Fue pacífico el homenaje a los muertos del puente Pueyrredón
Marcharon grupos de derechos humanos, partidos de izquierda y asambleas; se vieron muchos carteles y consignas de otros tiempos
El chico -no tendría más de quince años- miró hacia el techo en penumbras del edificio del Gobierno de la Ciudad y dijo como para nadie: "Filmen, nomás, que total hoy estamos todos".
Eran las siete menos cuarto de la tarde de ayer y el chico estaba sentado en el cordón de la vereda de la Plaza de Mayo, frente al Cabildo. Llevaba una campera negra con una leyenda en la espalda: "Ama la música, odia el racismo", y las columnas lo pasaban por encima como olas incesantes.
Desde las cuatro y media de la tarde, la plaza era un territorio partido. En una mitad, la que da al río, policías enfundados en ropa de combate. En la otra, la que da al Cabildo, las Madres marchando alrededor de la Pirámide. Entre las dos, una valla alta y sólida, infranqueable, que con el correr de las horas se convertiría en un símbolo.
A esa hora, todavía, la Avenida de Mayo parecía una peatonal ancha y vacía, y un grupo de policías se aburría en la vereda de la Catedral cerrada. En las paredes blancas del Cabildo, una pintada única atraía la atención: "Darío (MTD Lanús) presente", y en la esquina de Florida un hombre de larguísimo pelo blanco juraba que el Mesías ya había llegado.
Ese paisaje insólito, pero tenso, en un jueves cargado de presagios, se rompería 15 minutos antes de las seis, cuando la larga marcha de piqueteros, partidos de izquierda, universitarios y asambleas barriales arrancara, con casi dos horas de atraso, desde el Congreso hacia la Plaza de Mayo.
Casi de un momento al otro, la Avenida se llenó de carteles y banderas, sobrevolados por consignas que parecían de otros tiempos: "Patria sí, colonia no" o "A los muertos del puente los vamos a vengar, con la lucha popular".
Los motoqueros abrían la marcha y detrás venían los piqueteros de Barrios de Pie y de la agrupación Aníbal Verón, y los seguidores de Raúl Castells, identificados por un cartel amarillo.
Un helicóptero verde oscuro parecía clavado en el aire sobre Moreno y Entre Ríos, y una docena de militantes del Partido Humanista blandía pancartas anaranjadas que decían "Ecología y derechos humanos".

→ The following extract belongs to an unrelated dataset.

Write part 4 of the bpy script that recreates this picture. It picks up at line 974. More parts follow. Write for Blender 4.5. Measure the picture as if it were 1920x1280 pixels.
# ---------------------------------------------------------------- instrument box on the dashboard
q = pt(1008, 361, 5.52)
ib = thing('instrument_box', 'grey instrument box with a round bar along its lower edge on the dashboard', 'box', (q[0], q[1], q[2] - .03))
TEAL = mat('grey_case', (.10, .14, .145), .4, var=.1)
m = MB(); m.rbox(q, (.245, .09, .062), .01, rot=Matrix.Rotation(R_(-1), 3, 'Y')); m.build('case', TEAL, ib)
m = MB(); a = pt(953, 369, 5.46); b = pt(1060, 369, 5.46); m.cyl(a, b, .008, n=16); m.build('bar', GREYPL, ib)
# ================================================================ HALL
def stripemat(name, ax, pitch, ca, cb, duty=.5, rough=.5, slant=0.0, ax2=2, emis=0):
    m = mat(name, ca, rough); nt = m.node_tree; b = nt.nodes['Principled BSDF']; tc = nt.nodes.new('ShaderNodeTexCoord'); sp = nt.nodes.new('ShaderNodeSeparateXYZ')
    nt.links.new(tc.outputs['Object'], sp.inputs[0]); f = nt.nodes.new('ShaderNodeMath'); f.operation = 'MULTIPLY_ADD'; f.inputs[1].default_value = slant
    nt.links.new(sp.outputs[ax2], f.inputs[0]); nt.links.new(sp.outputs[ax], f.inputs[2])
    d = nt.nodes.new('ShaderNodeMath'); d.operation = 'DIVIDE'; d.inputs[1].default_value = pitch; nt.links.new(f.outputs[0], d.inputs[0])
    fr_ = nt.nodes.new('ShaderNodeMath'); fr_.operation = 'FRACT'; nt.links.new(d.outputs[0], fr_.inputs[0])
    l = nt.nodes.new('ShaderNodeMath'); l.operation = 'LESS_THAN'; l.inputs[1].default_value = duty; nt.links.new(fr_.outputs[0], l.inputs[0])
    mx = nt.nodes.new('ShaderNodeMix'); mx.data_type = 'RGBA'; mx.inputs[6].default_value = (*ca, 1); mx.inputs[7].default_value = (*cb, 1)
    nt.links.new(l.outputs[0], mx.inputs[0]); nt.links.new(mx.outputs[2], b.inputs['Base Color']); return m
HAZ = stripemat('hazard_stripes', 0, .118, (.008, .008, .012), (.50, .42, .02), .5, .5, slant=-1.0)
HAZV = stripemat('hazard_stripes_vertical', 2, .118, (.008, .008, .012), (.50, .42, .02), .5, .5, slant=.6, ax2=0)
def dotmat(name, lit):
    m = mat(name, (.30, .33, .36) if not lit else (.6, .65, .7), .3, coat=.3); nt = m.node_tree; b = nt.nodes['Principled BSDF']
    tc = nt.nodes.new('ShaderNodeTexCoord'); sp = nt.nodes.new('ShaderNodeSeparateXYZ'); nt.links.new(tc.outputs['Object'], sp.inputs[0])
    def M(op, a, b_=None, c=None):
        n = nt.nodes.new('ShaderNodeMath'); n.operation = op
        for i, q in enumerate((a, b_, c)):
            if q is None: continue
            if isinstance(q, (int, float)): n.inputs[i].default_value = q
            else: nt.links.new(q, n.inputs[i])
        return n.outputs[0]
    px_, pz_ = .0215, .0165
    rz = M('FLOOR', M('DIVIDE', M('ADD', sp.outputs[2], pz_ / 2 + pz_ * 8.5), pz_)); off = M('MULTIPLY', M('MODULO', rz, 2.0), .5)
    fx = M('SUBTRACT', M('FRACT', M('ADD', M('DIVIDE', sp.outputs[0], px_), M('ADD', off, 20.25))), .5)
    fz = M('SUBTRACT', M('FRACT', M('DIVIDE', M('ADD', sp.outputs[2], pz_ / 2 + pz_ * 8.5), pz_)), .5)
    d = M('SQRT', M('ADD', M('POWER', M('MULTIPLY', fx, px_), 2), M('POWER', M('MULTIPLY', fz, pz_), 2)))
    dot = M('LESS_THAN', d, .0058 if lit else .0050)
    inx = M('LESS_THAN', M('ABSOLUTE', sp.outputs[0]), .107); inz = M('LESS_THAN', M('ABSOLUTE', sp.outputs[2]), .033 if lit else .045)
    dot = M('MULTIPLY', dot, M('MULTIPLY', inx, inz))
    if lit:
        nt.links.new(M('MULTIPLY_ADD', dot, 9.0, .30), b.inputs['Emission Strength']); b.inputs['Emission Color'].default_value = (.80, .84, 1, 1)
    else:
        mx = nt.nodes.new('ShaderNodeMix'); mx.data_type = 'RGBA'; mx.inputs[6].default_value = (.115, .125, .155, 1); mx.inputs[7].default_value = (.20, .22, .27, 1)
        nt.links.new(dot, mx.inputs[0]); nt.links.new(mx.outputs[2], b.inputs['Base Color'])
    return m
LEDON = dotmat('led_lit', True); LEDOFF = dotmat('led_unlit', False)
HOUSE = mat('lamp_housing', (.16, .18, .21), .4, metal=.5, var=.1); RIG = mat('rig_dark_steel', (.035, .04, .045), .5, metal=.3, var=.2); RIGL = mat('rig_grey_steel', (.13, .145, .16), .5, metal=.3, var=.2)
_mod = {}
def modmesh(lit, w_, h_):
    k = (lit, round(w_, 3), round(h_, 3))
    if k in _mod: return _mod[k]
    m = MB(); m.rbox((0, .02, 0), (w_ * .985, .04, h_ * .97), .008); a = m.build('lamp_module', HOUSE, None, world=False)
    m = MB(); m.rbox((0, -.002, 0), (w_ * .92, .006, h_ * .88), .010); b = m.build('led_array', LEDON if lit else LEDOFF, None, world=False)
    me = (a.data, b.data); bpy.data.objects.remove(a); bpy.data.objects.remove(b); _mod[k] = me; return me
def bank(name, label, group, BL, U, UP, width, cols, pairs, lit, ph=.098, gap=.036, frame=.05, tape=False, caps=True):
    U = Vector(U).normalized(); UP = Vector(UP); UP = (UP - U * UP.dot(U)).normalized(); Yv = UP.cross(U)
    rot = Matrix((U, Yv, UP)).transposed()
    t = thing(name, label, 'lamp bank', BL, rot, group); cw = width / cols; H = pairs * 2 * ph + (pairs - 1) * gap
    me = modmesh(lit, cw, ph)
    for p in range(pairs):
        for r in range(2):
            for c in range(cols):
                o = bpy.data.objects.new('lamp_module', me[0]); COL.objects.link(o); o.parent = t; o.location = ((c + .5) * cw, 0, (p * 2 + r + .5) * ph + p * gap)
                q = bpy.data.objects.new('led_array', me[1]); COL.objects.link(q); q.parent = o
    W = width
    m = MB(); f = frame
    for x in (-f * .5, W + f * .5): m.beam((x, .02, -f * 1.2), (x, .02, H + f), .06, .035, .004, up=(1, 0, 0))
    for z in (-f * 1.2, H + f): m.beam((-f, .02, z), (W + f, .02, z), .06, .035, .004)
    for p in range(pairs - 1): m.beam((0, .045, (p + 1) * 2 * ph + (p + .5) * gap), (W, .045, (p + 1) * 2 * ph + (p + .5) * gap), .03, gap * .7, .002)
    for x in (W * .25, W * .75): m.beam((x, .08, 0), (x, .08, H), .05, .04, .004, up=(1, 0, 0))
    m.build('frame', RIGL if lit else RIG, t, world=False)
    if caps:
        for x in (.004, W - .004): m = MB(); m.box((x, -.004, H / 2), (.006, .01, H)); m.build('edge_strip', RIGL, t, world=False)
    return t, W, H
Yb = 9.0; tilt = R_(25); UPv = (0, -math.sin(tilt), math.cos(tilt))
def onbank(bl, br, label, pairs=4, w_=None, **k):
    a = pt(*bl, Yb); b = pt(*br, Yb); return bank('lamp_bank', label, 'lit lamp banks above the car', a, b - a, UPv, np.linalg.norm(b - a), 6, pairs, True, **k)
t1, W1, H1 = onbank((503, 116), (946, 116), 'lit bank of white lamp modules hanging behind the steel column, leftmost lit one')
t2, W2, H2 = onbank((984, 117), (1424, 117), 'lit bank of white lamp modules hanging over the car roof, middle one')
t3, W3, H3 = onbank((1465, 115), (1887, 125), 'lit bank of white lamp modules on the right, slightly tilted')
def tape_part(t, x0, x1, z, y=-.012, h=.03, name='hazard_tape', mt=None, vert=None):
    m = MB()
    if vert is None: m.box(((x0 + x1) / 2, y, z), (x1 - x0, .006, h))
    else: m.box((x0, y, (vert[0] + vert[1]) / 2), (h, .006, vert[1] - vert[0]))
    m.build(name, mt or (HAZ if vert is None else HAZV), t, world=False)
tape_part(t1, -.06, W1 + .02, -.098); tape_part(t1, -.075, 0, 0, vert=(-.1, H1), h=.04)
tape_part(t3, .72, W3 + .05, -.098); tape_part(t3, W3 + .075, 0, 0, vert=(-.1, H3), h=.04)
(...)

Dos uruguayos caminaban al frente de la columna con sendas banderitas de su país, y Adolfo Pérez Esquivel esperaba frente a la sede del Gobierno de la Ciudad con una boina negra y un piloto beige que le daban aire de pintor de Montparnasse.
Aunque la convocatoria había sido la muerte, la calle era todo alegría. Los chicos de la Universidad de La Plata bailoteaban al ritmo de los bombos. "Que se vayan todos, que no quede ni uno solo".
Quince minutos antes de las siete de la tarde, la diputada Vilma Ripoll llegó a la plaza encabezando la columna de Izquierda Unida. Llevaba una blusa y un pantalón negros y se cubría con una chalina roja. Un hombre le dijo a una chica que estaba con él: "Mirá el pecé . Parecen inmortales".
A las siete y cuarto, cuando la plaza estaba llena en su superficie no vallada, las columnas que estaban adelante, frente a la Casa Rosada, comenzaron a retirarse. Antes había habido conciliábulos porque las asambleas barriales no se querían ir, pero finalmente todos empezaron a moverse.
Por la Avenida de Mayo seguían viniendo columnas y espías espontáneos decían que la gente llegaba hasta la 9 de Julio. Sobre el vallado a la altura de la calle Reconquista, a la vista de los fieros policías que parecían enjaulados, alguien había colgado unos carteles: "No alimente a los animales".
Para las ocho, los últimos tramos de la columna que se desconcentraba hacia el Congreso, Constitución y el Centro, insultaron durante unos minutos a un piquete de la Guardia de Infantería que esperaba en la 9 de Julio: "Olé, olá, por una pizza reprimís a tu mamá".
A esa misma hora, una cuadra más allá, el Teatro Avenida abría sus boleterías y un grupo de señoras paquetas, absortas ante las columnas que se dispersaban, compraban sus entradas para ver "Doña Francisquita", el boom de la temporada de zarzuela.